Les paroles que le procureur de Nuremberg et juge à la cour suprême Robert H. Jackson a prononcées pour décrire les crimes de guerre nazis s’appliquent entièrement aux gangsters politiques qui composent le gouvernement des Etats-Unis aujourd’hui. Ces individus, a dit Jackson, « sont surpris qu’il existe quelque chose qu'on appelle la loi. [Ils] ne s’appuyaient sur absolument aucune loi. Leur programme ignorait et défiait toute loi... le droit international, le droit naturel, le droit allemand, toute loi sans exception n’était pour ces hommes qu’un outil de propagande à invoquer quand cela leur était utile et à ignorer quand cela aurait condamné ce qu’ils voulaient faire. »

Le mépris du droit international dont fait preuve le gouvernement américain va de pair avec l’effondrement de la démocratie en politique intérieure. Ce n’est pas par hasard que la guerre contre la Syrie se prépare tandis que les révélations continuent à émerger sur l’espionnage pratiqué par le gouvernement contre la population américaine, en violation évidente de la Constitution, à une échelle gigantesque et sans précédent. Ces développements parallèles montrent le lien inséparable qui existe entre le militarisme impérialiste à l’étranger et les préparatifs d’une dictature à l’intérieur du pays.

Pendant que les médias américains réclament le sang sur toutes les chaînes et à toute heure du jour et de la nuit, la population américaine est à une écrasante majorité opposée à une attaque militaire contre la Syrie. Il y a une compréhension de plus en plus nette que le pays qui a le plus besoin d’un « changement de régime » n’est pas la Syrie, mais les Etats-Unis.

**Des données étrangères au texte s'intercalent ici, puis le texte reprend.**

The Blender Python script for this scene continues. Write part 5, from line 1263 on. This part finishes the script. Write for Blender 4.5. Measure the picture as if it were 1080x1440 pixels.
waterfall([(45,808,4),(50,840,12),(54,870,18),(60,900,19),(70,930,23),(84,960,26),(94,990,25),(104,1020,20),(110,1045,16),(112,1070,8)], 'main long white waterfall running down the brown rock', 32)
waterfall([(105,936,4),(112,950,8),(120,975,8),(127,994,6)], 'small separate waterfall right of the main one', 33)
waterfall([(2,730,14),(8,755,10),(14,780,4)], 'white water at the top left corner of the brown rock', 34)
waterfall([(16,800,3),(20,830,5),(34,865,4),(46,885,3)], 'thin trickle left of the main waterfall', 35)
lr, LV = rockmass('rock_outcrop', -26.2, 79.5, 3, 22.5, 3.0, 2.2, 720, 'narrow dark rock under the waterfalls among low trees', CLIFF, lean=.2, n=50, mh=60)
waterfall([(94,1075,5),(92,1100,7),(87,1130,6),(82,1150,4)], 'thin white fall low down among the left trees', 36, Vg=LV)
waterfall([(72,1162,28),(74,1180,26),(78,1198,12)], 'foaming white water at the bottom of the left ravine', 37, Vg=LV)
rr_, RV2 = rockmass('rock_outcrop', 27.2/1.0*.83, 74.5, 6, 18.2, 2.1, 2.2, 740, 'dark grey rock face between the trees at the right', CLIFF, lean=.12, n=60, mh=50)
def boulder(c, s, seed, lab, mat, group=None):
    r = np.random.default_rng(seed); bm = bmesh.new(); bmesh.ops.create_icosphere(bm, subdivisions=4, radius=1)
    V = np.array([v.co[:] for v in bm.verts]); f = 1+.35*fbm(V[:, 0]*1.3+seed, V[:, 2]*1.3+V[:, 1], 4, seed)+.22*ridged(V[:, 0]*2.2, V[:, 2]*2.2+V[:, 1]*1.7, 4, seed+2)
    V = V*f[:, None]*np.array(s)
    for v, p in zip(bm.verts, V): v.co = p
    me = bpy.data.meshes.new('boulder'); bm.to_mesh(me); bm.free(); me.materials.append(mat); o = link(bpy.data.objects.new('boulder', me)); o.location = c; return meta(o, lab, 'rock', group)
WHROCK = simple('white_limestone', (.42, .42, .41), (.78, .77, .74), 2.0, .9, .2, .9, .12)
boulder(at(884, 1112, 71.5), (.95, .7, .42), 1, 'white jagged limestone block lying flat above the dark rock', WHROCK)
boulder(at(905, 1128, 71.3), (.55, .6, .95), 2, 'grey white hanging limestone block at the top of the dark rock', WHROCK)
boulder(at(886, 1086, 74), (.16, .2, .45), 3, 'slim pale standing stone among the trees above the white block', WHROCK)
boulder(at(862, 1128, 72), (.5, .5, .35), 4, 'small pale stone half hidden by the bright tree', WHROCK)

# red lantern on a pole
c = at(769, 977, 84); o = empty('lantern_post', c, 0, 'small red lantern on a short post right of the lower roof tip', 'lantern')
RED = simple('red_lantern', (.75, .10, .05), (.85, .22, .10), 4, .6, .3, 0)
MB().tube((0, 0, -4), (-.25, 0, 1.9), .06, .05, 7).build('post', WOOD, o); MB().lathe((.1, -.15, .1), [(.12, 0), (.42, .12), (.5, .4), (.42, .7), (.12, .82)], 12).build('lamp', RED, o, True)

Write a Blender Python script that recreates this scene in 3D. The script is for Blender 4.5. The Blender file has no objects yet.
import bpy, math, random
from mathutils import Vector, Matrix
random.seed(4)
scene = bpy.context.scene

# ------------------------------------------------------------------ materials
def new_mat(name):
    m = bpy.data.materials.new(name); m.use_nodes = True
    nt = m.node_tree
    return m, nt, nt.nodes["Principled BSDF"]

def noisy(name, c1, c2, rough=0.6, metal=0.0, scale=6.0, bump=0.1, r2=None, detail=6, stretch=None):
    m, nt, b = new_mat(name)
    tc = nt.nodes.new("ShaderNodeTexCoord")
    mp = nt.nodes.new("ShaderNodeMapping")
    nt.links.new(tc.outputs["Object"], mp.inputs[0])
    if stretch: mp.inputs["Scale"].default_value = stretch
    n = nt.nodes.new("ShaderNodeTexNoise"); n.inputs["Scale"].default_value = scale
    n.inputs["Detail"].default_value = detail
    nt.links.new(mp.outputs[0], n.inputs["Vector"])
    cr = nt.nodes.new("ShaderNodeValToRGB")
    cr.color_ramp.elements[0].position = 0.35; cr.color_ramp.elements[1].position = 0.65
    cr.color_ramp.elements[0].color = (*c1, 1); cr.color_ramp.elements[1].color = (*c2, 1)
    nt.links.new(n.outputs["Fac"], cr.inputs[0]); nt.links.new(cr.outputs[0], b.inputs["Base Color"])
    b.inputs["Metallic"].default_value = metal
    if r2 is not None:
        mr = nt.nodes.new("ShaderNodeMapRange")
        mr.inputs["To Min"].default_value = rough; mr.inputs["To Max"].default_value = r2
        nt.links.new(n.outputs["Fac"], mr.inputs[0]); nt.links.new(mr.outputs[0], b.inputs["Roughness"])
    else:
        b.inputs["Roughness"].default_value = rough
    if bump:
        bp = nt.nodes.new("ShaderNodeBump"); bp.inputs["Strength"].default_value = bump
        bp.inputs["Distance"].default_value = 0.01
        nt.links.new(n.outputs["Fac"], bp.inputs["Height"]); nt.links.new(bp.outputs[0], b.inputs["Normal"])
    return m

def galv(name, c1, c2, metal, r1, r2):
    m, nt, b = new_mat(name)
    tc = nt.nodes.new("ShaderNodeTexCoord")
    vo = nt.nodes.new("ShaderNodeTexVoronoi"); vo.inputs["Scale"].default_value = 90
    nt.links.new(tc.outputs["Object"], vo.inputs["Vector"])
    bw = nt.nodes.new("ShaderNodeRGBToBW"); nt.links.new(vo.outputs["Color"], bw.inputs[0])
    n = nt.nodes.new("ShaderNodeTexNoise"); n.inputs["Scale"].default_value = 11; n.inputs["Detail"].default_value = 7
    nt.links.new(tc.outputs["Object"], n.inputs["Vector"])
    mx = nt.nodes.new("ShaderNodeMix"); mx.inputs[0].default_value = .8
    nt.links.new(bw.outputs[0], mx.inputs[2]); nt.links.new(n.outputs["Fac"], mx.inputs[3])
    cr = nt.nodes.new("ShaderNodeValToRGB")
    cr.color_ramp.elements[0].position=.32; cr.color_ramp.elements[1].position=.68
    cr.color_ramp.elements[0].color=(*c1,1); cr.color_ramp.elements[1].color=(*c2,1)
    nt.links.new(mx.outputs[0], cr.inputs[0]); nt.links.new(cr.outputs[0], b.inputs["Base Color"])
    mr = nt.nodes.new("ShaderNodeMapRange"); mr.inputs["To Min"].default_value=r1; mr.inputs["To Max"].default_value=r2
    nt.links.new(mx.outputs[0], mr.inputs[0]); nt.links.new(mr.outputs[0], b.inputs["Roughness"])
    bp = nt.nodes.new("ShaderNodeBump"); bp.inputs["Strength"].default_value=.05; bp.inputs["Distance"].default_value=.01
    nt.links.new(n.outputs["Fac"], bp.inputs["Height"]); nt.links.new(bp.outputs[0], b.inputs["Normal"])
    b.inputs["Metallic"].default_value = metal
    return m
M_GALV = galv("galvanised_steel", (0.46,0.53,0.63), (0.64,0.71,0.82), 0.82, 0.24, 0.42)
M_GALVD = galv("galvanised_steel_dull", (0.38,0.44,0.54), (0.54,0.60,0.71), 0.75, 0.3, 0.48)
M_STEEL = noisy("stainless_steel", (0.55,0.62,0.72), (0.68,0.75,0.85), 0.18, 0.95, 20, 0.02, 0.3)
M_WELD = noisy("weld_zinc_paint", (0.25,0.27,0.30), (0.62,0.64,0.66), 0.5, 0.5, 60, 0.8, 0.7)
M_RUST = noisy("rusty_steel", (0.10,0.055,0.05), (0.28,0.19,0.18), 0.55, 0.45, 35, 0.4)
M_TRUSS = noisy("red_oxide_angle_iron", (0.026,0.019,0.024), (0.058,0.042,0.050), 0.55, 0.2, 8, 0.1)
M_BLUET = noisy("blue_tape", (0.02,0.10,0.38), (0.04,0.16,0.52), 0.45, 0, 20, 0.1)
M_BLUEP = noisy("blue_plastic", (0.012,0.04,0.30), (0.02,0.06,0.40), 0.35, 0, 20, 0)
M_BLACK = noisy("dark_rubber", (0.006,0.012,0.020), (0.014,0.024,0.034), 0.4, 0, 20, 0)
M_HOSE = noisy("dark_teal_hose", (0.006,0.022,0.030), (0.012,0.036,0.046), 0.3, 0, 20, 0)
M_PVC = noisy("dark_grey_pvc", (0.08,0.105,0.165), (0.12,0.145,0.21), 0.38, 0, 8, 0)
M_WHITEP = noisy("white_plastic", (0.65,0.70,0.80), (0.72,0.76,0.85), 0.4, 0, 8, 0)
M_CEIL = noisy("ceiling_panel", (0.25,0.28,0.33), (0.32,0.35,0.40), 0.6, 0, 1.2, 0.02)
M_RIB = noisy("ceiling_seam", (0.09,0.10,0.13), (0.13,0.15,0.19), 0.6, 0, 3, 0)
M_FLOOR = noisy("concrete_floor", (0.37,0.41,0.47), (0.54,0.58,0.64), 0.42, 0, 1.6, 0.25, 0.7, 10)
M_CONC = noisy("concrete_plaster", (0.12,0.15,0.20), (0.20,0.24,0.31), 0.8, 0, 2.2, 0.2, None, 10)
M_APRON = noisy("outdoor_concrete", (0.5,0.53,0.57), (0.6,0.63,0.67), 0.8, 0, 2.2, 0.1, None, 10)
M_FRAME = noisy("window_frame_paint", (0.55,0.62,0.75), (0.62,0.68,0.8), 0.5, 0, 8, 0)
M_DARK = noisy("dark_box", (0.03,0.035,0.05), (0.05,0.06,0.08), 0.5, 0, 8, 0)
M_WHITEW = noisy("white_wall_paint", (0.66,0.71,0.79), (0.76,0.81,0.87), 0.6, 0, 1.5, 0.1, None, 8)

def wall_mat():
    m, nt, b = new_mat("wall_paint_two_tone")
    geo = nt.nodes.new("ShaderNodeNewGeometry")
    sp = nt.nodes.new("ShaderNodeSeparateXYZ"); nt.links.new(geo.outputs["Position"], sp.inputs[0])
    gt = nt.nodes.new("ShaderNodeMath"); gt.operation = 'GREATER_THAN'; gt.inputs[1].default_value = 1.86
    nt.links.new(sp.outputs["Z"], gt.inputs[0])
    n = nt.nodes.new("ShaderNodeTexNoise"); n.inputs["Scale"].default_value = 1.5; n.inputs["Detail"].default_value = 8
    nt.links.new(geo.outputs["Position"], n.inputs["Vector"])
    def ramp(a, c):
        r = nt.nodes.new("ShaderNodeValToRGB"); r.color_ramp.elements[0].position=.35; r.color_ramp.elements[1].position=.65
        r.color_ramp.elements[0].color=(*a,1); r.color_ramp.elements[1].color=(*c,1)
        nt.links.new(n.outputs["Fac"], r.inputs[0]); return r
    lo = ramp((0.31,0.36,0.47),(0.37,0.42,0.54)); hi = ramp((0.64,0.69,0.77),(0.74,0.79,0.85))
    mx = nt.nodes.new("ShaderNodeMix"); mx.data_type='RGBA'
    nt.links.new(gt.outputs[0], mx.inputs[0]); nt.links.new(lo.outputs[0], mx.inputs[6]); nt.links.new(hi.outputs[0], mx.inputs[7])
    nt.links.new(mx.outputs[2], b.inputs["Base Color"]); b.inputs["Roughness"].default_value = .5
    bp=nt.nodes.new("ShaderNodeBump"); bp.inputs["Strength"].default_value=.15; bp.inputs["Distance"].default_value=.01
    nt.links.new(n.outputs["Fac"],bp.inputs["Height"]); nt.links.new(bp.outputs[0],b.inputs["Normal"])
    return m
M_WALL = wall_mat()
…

Mais pour que cette opposition populaire puisse s’exprimer aux Etats-Unis, elle doit rompre avec toute la structure pourrie de la politique officielle du pays, dont toutes les factions sont impliquées dans la course à la guerre, dans l’austérité, et dans la destruction des droits démocratiques. L’opposition à la guerre ne doit pas être canalisée derrière le Parti démocrate ou les appels adressés au Congrès. Elle doit au contraire prendre la forme d’une mobilisation politique de la classe ouvrière sur les lieux de travail, dans les établissements scolaires et dans chaque quartier en s’appuyant sur un programme socialiste et révolutionnaire.